# [COLLECTED MATERIAL]
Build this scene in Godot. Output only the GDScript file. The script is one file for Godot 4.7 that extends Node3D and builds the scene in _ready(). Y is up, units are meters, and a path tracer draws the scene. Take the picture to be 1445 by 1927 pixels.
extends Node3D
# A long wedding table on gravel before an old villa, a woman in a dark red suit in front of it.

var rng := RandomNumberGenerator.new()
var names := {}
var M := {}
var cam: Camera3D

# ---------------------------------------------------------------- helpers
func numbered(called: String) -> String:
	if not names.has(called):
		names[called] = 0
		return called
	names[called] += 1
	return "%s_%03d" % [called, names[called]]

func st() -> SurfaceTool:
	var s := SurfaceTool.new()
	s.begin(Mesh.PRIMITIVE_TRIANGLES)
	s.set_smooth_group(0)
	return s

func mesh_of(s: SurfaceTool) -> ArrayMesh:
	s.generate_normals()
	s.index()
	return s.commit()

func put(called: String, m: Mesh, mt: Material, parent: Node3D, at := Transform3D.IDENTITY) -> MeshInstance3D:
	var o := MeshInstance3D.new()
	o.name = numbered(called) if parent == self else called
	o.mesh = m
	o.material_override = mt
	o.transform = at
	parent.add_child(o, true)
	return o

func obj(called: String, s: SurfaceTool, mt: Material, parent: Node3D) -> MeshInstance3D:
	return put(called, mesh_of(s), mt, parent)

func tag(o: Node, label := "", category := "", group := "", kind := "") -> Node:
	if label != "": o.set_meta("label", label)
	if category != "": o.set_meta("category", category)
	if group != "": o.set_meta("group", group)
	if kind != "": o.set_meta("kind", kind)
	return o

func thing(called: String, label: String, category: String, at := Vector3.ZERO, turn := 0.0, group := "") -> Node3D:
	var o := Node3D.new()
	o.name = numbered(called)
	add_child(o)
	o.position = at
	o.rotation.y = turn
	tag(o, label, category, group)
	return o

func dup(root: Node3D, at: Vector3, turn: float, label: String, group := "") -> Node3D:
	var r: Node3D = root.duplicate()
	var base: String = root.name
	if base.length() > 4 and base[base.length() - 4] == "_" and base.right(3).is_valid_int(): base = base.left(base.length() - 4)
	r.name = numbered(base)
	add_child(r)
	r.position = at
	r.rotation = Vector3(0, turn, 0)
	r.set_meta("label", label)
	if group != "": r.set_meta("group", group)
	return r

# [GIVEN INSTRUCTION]
Return the listing above in full, character for character.

# [ANSWER]
Build this scene in Godot. Output only the GDScript file. The script is one file for Godot 4.7 that extends Node3D and builds the scene in _ready(). Y is up, units are meters, and a path tracer draws the scene. Take the picture to be 1445 by 1927 pixels.
extends Node3D
# A long wedding table on gravel before an old villa, a woman in a dark red suit in front of it.

var rng := RandomNumberGenerator.new()
var names := {}
var M := {}
var cam: Camera3D

# ---------------------------------------------------------------- helpers
func numbered(called: String) -> String:
	if not names.has(called):
		names[called] = 0
		return called
	names[called] += 1
	return "%s_%03d" % [called, names[called]]

func st() -> SurfaceTool:
	var s := SurfaceTool.new()
	s.begin(Mesh.PRIMITIVE_TRIANGLES)
	s.set_smooth_group(0)
	return s

func mesh_of(s: SurfaceTool) -> ArrayMesh:
	s.generate_normals()
	s.index()
	return s.commit()

func put(called: String, m: Mesh, mt: Material, parent: Node3D, at := Transform3D.IDENTITY) -> MeshInstance3D:
	var o := MeshInstance3D.new()
	o.name = numbered(called) if parent == self else called
	o.mesh = m
	o.material_override = mt
	o.transform = at
	parent.add_child(o, true)
	return o

func obj(called: String, s: SurfaceTool, mt: Material, parent: Node3D) -> MeshInstance3D:
	return put(called, mesh_of(s), mt, parent)

func tag(o: Node, label := "", category := "", group := "", kind := "") -> Node:
	if label != "": o.set_meta("label", label)
	if category != "": o.set_meta("category", category)
	if group != "": o.set_meta("group", group)
	if kind != "": o.set_meta("kind", kind)
	return o

func thing(called: String, label: String, category: String, at := Vector3.ZERO, turn := 0.0, group := "") -> Node3D:
	var o := Node3D.new()
	o.name = numbered(called)
	add_child(o)
	o.position = at
	o.rotation.y = turn
	tag(o, label, category, group)
	return o

func dup(root: Node3D, at: Vector3, turn: float, label: String, group := "") -> Node3D:
	var r: Node3D = root.duplicate()
	var base: String = root.name
	if base.length() > 4 and base[base.length() - 4] == "_" and base.right(3).is_valid_int(): base = base.left(base.length() - 4)
	r.name = numbered(base)
	add_child(r)
	r.position = at
	r.rotation = Vector3(0, turn, 0)
	r.set_meta("label", label)
	if group != "": r.set_meta("group", group)
	return r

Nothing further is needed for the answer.